GLIMPSE-D: An Exotic Balmer-Jump Object at z=6.20? Revisiting Photometric Selection and the Cosmic Abundance of Pop III Galaxies

TL;DR

This study investigates a candidate Pop III galaxy at z~6, revealing complexities in photometric selection, refining criteria to exclude false positives, and estimating the cosmic star-formation rate density of Pop III stars consistent with theoretical models.

Contribution

The paper refines photometric selection criteria for Pop III galaxies, improving the accuracy of identifying genuine candidates and revising the estimated cosmic star-formation rate density at high redshift.

Findings

Deep spectroscopy revealed emission lines inconsistent with zero-metallicity.

Refined selection criteria effectively exclude extreme Balmer-jump contaminants.

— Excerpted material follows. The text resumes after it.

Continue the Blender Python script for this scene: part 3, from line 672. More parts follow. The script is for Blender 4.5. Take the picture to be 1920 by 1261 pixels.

Estimated Pop III star-formation rate density aligns with theoretical predictions.

Abstract

We present deep JWST/NIRSpec G395M spectroscopy of GLIMPSE-16043, a promising $z\sim6$ Pop III candidate originally identified through NIRCam photometry as having weak [OIII]$\lambda\lambda4959,5007$ emission. Our follow-up reveals clear [OIII] emission, ruling out a genuine zero-metallicity nature. However, the combination of the measured line fluxes and photometry indicates that its spectral energy distribution requires an extraordinarily strong Balmer jump ($-1.66 \pm 0.47$ mag) and H$\alpha$ equivalent width ($3750\pm1800$ \AA), features that cannot be reproduced by current stellar+nebular or pure nebular photoionization models. The only models approaching the observations to almost within $1\sigma$ involve a hot ($T_{\rm eff}\!\simeq\!10^{4.7}$ K) single blackbody embedded in a low-$T_{\rm e}$ nebular environment, suggestive of scenarios such as a tidal-disruption event or a microquasar with strong disk winds. This cautions that photometric Pop~III selections are vulnerable to contamination when the rest-frame optical continuum is undetected. Motivated by this, we refine the photometric Pop III selection criteria to exclude the locus of extreme Balmer-jump objects. The revised criteria also recover the recently reported spectroscopic candidate AMORE6, demonstrating that the updated selection preserves sensitivity to genuine Pop III-like sources while removing key contaminants. Applying the refined criteria across legacy survey fields and five newly released CANUCS lensing cluster fields, we revisit the Pop III UV luminosity function and estimate the Pop III cosmic star-formation rate density to be $\approx[10^{-6}$--$10^{-4}]$~$M_{\odot}$~yr$^{-1}$~cMpc$^{-3}$ at $z\simeq6$--7, falling in the range of current theoretical predictions.